Problem to work on: Retype only what runs from the first line of the records to the line with "w.node_tree.nodes['Background'].inputs[1].default_value = 0.15", inclusive, and no pictures.

--------------------------------

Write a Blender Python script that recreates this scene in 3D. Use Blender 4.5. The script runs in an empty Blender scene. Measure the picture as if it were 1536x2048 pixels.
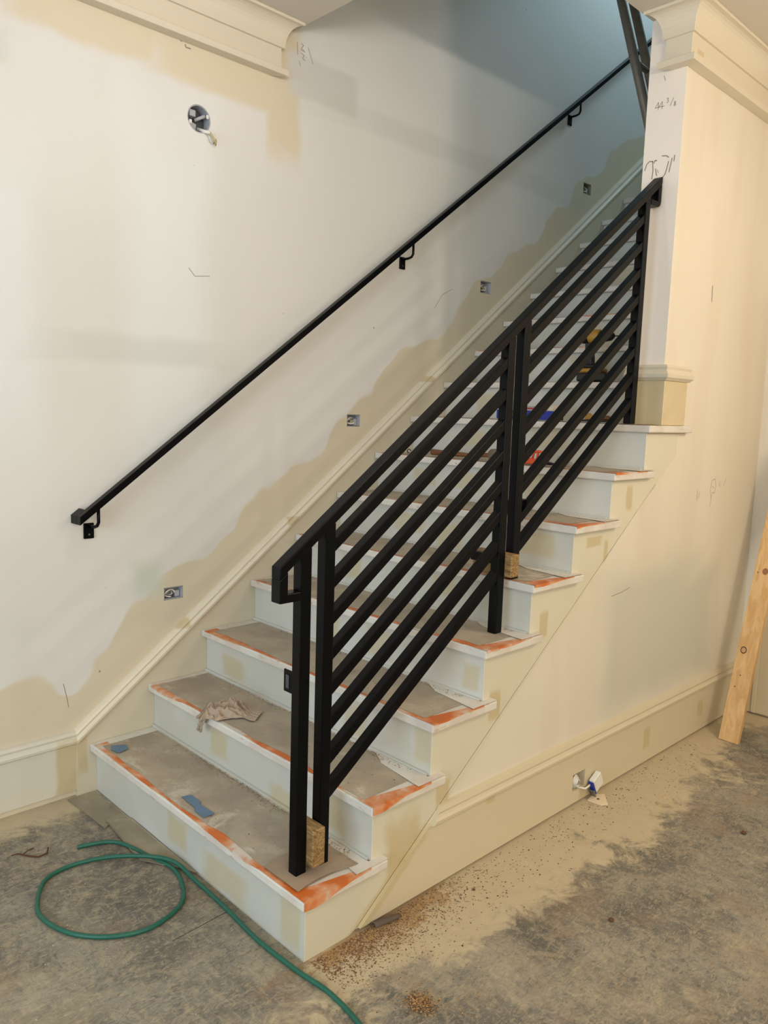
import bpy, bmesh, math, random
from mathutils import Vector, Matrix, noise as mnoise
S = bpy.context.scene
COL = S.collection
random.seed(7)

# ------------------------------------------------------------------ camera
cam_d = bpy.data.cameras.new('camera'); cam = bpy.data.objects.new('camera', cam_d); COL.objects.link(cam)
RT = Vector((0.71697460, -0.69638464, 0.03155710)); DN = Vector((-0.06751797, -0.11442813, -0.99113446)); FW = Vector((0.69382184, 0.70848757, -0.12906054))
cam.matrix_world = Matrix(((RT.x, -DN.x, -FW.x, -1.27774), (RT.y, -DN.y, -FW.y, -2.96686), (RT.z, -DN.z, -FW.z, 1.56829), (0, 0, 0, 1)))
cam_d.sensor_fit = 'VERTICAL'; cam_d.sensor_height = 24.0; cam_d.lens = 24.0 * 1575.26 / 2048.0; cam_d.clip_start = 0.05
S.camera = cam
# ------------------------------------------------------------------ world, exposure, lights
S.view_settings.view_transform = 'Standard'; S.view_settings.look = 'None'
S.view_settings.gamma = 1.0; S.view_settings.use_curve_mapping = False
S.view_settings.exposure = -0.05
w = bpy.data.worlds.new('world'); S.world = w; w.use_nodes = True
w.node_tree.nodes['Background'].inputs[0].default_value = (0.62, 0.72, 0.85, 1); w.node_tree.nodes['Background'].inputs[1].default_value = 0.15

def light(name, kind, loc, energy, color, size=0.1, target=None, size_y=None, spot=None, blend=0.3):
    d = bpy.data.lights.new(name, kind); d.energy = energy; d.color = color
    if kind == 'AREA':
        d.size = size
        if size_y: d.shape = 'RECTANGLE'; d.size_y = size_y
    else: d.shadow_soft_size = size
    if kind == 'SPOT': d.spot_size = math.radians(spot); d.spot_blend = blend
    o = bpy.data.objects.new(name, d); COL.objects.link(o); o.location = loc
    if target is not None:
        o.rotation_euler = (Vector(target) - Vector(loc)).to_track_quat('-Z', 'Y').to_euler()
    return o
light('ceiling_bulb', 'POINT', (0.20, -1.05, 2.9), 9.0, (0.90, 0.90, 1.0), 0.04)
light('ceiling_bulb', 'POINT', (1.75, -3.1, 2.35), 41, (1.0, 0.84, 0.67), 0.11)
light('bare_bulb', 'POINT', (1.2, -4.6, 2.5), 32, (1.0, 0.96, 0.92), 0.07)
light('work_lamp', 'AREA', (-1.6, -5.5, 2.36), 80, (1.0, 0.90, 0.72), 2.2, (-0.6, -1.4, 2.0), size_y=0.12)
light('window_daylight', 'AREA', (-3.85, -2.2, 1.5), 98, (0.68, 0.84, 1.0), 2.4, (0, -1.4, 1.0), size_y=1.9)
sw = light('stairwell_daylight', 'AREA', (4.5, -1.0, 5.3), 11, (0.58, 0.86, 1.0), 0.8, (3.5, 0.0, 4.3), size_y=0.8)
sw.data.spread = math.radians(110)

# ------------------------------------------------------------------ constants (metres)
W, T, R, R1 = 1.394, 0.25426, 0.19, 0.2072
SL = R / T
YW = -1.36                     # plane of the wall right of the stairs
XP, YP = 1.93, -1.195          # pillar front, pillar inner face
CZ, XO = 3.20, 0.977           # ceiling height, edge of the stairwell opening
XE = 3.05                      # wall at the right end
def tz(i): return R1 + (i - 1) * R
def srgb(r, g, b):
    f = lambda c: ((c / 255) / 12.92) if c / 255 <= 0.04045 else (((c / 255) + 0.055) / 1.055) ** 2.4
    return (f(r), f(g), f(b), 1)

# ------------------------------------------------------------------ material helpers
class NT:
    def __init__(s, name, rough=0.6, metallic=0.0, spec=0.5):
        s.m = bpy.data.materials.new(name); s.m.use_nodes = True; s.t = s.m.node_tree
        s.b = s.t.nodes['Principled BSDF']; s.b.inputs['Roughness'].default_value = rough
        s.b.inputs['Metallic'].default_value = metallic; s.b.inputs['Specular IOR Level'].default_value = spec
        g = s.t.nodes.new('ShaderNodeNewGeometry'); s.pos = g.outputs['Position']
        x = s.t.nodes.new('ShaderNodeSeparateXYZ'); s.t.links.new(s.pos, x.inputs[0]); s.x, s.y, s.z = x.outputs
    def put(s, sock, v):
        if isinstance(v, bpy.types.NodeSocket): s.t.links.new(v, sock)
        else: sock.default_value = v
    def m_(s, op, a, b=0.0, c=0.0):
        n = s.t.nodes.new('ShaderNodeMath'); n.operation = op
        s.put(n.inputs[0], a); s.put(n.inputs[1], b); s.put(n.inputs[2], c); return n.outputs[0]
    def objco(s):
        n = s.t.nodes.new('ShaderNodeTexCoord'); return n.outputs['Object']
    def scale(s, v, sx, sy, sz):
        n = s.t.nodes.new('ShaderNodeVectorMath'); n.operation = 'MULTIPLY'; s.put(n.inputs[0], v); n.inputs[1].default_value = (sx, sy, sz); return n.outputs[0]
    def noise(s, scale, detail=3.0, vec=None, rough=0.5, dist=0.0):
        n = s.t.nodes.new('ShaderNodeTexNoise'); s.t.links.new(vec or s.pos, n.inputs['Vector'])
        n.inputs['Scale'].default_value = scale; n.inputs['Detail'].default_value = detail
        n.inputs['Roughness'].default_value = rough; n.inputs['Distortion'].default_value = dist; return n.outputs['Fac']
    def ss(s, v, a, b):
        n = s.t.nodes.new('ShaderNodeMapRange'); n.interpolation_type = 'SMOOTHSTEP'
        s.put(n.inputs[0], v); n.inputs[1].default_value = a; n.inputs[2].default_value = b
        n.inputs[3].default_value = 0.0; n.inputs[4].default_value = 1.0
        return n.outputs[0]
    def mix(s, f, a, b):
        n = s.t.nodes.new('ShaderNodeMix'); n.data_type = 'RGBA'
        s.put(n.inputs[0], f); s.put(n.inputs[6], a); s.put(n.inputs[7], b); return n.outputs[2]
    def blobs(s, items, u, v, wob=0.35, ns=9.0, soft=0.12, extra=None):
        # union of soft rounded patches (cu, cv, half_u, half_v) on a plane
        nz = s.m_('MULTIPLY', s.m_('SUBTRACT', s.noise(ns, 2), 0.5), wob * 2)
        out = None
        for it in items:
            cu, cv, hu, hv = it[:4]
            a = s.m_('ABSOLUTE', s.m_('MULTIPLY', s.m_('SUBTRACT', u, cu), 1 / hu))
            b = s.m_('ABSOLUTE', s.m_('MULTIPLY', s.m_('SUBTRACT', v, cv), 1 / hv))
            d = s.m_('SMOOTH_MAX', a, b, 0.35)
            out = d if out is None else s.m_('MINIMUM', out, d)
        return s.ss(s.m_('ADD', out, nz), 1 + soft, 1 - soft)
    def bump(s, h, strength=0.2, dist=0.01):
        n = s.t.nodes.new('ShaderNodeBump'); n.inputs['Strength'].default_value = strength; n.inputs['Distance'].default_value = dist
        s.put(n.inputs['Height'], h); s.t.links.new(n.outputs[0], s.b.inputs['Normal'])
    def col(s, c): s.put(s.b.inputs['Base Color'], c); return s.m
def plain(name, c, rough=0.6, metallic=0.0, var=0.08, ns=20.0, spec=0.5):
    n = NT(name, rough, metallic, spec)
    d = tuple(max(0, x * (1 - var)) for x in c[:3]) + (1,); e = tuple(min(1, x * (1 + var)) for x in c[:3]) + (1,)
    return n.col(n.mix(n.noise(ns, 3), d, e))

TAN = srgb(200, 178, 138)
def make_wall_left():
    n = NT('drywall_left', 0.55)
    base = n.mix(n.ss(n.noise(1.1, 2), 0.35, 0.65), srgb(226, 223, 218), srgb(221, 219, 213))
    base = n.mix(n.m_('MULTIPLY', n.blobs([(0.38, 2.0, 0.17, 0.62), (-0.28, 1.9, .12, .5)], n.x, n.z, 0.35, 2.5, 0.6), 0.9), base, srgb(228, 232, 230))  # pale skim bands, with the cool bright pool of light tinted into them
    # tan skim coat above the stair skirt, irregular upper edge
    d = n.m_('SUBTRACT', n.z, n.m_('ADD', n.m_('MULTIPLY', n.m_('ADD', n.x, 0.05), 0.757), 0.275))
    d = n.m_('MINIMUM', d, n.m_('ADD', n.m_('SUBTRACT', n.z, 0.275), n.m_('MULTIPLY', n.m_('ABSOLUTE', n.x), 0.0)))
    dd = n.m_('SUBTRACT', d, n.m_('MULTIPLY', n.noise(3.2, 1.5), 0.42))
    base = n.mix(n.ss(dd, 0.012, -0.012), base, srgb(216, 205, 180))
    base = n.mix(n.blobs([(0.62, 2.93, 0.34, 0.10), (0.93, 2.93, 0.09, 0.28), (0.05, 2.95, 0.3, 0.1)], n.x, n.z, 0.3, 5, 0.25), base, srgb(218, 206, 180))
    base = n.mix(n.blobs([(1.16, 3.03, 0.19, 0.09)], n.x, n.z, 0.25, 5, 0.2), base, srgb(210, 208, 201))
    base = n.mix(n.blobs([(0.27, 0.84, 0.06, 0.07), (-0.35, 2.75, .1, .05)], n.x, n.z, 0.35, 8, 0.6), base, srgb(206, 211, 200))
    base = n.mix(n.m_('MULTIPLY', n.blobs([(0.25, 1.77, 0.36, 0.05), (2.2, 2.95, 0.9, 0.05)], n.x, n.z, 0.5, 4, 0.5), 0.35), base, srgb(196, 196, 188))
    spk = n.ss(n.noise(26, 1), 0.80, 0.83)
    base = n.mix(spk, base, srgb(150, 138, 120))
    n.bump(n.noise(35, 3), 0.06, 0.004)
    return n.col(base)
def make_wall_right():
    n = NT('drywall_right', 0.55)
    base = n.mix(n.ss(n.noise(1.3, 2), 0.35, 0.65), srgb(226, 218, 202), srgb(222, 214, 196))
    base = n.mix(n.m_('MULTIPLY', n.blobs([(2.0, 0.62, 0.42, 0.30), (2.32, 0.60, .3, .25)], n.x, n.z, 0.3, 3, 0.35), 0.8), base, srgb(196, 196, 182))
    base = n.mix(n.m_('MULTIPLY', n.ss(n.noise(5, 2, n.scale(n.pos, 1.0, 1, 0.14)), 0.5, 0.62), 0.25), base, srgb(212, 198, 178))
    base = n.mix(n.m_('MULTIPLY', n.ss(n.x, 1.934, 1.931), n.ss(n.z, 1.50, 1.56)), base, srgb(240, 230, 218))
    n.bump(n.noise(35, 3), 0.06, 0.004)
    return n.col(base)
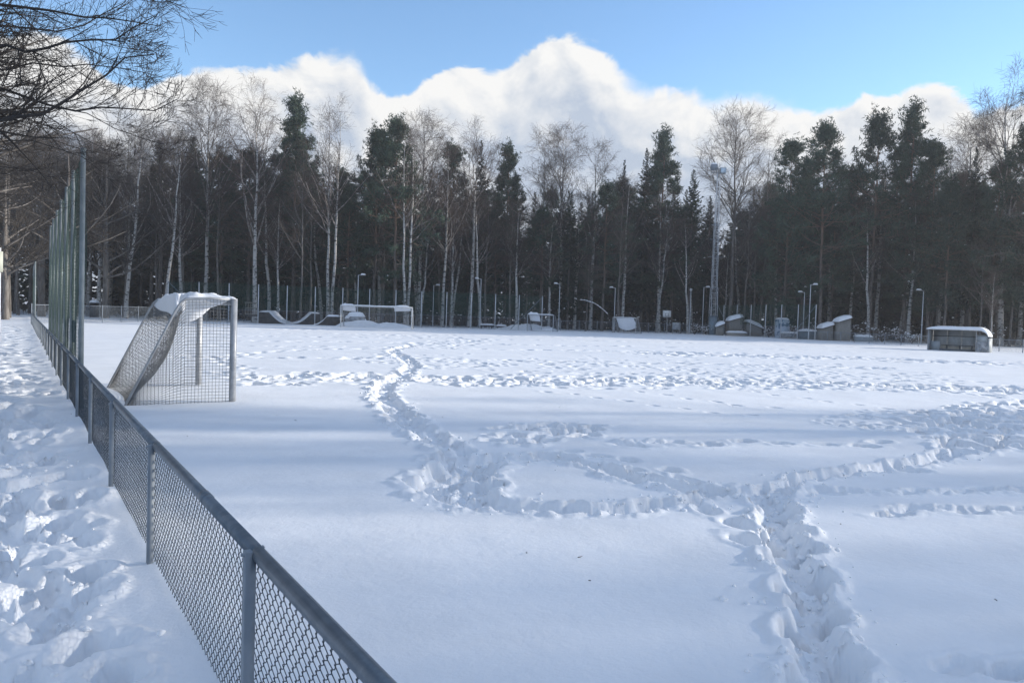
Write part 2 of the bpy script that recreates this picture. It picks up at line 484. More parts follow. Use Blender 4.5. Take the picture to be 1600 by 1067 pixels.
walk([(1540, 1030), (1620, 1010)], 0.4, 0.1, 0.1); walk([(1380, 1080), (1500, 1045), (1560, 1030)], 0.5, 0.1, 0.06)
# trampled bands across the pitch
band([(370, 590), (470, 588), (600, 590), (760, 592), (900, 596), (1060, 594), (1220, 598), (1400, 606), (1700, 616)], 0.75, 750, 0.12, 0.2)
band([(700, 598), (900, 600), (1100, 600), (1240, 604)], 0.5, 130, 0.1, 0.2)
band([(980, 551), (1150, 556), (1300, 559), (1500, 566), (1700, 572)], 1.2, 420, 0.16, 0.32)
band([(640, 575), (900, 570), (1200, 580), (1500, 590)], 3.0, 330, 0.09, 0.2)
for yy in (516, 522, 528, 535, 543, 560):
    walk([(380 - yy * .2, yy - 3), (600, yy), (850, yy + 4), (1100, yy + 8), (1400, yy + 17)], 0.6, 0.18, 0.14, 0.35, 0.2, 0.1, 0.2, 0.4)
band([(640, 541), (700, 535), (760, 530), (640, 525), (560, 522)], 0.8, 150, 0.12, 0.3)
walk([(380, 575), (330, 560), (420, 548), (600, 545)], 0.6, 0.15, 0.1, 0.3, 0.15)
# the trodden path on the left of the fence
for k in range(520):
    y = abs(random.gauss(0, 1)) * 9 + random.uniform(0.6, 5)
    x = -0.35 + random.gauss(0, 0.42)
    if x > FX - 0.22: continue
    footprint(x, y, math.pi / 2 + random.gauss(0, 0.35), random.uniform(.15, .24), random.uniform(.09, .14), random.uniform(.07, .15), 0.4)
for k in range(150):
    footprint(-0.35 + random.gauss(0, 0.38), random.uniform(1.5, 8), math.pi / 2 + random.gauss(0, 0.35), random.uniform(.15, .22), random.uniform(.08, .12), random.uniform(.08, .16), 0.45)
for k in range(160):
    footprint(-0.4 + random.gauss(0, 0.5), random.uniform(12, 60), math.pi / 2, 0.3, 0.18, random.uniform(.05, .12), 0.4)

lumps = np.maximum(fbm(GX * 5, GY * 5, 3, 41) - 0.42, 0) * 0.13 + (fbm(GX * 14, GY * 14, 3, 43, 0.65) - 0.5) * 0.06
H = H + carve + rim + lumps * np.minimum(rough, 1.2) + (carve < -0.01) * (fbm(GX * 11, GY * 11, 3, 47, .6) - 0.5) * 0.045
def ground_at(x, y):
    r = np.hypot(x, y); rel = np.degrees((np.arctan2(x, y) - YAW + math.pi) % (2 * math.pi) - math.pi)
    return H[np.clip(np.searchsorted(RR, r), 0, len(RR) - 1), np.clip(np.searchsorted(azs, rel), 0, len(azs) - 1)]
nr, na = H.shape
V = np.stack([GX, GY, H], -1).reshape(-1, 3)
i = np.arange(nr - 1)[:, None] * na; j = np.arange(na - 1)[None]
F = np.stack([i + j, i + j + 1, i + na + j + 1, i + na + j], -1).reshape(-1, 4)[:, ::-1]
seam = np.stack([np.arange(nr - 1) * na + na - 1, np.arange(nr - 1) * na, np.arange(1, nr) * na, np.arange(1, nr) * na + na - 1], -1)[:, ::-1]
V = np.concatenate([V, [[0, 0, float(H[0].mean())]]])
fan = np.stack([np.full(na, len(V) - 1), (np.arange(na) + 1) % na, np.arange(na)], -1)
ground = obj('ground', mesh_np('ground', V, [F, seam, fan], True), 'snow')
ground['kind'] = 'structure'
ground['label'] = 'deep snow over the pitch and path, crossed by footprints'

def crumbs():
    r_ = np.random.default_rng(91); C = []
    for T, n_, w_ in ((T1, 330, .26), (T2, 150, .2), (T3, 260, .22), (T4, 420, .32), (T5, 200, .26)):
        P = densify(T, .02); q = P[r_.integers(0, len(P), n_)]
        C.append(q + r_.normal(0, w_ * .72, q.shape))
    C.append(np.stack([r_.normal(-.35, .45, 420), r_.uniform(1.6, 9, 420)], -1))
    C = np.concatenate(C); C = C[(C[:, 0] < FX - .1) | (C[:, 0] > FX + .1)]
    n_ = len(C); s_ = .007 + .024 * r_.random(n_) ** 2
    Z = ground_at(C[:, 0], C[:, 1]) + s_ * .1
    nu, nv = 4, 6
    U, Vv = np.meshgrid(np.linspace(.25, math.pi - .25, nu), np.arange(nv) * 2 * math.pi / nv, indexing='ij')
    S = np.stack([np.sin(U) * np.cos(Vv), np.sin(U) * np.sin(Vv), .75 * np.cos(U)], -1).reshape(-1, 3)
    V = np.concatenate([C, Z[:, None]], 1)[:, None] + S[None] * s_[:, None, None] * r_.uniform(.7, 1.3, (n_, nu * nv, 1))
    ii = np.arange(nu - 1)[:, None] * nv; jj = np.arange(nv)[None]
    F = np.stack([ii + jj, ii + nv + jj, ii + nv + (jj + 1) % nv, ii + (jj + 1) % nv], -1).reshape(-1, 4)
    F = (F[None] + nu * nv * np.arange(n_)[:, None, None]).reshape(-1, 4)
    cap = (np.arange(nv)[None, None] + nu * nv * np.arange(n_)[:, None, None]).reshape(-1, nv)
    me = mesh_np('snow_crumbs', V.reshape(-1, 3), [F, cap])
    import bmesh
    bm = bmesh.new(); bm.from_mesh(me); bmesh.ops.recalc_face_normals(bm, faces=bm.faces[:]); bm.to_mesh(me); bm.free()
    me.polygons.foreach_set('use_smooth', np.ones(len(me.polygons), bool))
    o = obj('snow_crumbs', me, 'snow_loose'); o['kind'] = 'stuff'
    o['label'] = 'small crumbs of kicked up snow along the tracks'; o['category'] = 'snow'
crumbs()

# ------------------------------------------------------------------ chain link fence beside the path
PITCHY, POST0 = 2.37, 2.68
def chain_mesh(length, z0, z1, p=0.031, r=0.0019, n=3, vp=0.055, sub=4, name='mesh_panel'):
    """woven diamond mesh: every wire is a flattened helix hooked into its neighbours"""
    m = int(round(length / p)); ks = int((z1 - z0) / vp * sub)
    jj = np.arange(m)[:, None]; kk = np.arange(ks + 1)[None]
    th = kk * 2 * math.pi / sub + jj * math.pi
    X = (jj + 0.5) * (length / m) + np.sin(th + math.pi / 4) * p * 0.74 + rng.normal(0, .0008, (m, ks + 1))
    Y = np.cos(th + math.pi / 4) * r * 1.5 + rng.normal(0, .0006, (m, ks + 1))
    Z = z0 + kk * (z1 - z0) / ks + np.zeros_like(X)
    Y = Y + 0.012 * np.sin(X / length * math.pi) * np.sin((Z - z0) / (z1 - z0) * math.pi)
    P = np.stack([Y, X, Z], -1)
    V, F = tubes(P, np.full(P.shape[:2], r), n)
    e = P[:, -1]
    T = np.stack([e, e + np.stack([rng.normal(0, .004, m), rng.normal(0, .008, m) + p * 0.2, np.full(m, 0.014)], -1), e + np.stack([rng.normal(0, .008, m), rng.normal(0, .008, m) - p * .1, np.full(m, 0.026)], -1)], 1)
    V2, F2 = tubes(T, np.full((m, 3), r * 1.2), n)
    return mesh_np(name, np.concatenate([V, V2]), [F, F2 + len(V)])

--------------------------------

Solution to this task:
Write a Blender Python script that recreates this scene in 3D. Use Blender 4.5. The script runs in an empty Blender scene. Measure the picture as if it were 1536x2048 pixels.
import bpy, bmesh, math, random
from mathutils import Vector, Matrix, noise as mnoise
S = bpy.context.scene
COL = S.collection
random.seed(7)

# ------------------------------------------------------------------ camera
cam_d = bpy.data.cameras.new('camera'); cam = bpy.data.objects.new('camera', cam_d); COL.objects.link(cam)
RT = Vector((0.71697460, -0.69638464, 0.03155710)); DN = Vector((-0.06751797, -0.11442813, -0.99113446)); FW = Vector((0.69382184, 0.70848757, -0.12906054))
cam.matrix_world = Matrix(((RT.x, -DN.x, -FW.x, -1.27774), (RT.y, -DN.y, -FW.y, -2.96686), (RT.z, -DN.z, -FW.z, 1.56829), (0, 0, 0, 1)))
cam_d.sensor_fit = 'VERTICAL'; cam_d.sensor_height = 24.0; cam_d.lens = 24.0 * 1575.26 / 2048.0; cam_d.clip_start = 0.05
S.camera = cam
# ------------------------------------------------------------------ world, exposure, lights
S.view_settings.view_transform = 'Standard'; S.view_settings.look = 'None'
S.view_settings.gamma = 1.0; S.view_settings.use_curve_mapping = False
S.view_settings.exposure = -0.05
w = bpy.data.worlds.new('world'); S.world = w; w.use_nodes = True
w.node_tree.nodes['Background'].inputs[0].default_value = (0.62, 0.72, 0.85, 1); w.node_tree.nodes['Background'].inputs[1].default_value = 0.15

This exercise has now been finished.